L'essentiel des gains envisagés résulte d'une diminution du service rendu aux téléspectateurs, les économies structurelles étant difficilement réalisables à court terme. La situation est d'autant plus critique que l'ensemble des éditeurs font face à un risque d'augmentation des coûts de diffusion par l'opérateur Télédiffusion de France (TDF), qui souhaiterait compenser le départ des chaînes payantes de Canal+ de la TNT et la non-réattribution par l'Arcom du multiplex laissé vacant.
Le cahier des charges5(*) de France Télévisions prévoit que l'entreprise doit consacrer chaque année au moins 420 M€ à la production d'oeuvres européennes ou d'expression originale française. En 2024, France Télévisions a signé avec syndicats de l'audiovisuel un accord pérennisant un apport de 440 M€ par an, montant qu'elle ne pourra honorer en raison des économies qui lui sont demandées. Réaliser davantage d'économies nécessiterait une modification du cahier des charges du groupe. Les économies ainsi réalisées auraient une répercussion immédiate sur le secteur de la création, en termes de croissance, d'emploi, de rentrées sociales et fiscales, etc. En 2024, d'après l'Arcom, le groupe France Télévisions est le premier contributeur, représentant 35 % des dépenses de production d'oeuvres audiovisuelles en France.

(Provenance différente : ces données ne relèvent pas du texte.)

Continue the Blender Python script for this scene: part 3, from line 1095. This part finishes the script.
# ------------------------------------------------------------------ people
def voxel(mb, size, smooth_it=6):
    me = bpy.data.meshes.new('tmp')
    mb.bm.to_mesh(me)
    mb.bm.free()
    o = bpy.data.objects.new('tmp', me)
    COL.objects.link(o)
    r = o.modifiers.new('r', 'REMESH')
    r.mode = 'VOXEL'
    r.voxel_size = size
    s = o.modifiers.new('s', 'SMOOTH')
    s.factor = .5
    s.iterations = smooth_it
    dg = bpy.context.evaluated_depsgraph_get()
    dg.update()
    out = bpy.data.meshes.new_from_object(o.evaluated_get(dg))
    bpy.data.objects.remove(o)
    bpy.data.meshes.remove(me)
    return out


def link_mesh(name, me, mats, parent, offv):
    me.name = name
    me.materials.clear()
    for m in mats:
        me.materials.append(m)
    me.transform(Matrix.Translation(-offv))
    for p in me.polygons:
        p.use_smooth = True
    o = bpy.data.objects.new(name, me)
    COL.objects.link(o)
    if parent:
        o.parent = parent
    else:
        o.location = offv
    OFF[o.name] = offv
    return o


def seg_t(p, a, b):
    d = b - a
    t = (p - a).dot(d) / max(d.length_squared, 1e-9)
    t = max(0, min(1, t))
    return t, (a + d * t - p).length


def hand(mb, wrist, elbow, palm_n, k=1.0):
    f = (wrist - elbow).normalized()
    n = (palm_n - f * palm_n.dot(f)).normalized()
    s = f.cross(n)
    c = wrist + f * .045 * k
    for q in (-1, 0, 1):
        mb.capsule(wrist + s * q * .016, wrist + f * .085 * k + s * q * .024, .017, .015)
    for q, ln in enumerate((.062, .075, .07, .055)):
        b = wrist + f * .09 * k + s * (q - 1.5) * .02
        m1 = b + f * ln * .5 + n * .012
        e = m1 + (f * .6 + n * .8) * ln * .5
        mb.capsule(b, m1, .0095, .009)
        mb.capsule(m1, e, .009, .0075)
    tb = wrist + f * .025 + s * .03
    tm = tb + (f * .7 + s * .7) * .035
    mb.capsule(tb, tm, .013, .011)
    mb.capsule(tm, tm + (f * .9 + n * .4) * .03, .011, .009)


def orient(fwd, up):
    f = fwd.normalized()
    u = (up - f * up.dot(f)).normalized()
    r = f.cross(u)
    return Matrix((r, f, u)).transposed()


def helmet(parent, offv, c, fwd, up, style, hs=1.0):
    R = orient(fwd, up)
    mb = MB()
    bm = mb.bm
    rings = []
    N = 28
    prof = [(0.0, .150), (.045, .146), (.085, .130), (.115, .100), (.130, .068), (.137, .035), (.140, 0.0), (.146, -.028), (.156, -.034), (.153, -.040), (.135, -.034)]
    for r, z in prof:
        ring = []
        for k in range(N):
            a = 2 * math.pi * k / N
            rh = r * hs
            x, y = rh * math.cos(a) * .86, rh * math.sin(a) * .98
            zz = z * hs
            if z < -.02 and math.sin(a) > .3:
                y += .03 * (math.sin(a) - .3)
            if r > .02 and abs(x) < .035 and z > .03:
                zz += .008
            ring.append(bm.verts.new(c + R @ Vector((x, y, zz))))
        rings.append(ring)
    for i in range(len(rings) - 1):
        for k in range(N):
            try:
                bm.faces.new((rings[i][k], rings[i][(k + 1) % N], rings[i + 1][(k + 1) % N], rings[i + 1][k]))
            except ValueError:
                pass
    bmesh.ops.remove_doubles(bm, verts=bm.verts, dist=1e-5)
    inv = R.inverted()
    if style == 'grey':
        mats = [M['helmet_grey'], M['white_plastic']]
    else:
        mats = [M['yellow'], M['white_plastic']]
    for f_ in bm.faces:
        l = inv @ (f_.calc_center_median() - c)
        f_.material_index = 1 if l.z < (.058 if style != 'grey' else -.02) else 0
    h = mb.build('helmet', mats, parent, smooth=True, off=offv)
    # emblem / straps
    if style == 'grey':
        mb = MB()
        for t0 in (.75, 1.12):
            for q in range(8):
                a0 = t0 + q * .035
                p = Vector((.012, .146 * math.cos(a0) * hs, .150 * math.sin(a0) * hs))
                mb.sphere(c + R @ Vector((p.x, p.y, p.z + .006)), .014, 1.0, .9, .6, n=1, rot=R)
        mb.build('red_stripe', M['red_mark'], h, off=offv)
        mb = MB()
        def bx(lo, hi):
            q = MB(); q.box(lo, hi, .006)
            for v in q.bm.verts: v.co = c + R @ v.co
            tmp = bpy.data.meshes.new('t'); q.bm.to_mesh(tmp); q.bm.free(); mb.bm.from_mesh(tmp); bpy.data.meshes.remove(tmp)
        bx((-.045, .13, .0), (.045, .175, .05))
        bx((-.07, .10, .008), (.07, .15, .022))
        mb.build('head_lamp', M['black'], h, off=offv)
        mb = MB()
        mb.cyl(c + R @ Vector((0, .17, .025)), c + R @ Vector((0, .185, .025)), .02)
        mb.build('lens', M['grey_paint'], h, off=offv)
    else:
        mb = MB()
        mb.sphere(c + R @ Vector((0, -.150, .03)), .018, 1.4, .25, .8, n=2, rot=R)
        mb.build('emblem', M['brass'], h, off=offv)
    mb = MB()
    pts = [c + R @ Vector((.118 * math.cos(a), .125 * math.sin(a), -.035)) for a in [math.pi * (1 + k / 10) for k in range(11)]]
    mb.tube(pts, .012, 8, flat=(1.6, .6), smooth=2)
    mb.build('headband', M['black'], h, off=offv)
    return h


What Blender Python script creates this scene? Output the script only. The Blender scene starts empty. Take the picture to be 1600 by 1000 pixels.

S'agissant du cinéma, secteur dans lequel France Télévisions représente 15 % des investissements, une baisse de 10 M€ est évoquée.
Ce contexte rend le secteur audiovisuel français de plus en plus dépendant des dépenses des plateformes américaines. Or, par rapport à ces plateformes, France Télévisions a la particularité de travailler avec un plus grand nombre d'acteurs, de toutes tailles. La remise en cause du financement de France Télévisions fragilise donc l'ensemble du tissu économique.
C'est aussi la position de la France dans le domaine audiovisuel au niveau international qui est remise en cause, avec des conséquences en termes économiques et d'influence culturelle, à l'heure où la puissance culturelle revêt une importance particulière face à nos compétiteurs stratégiques.
* 5 Décret n° 2009-796 du 23 juin 2009 fixant le cahier des charges de la société nationale de programme France Télévisions.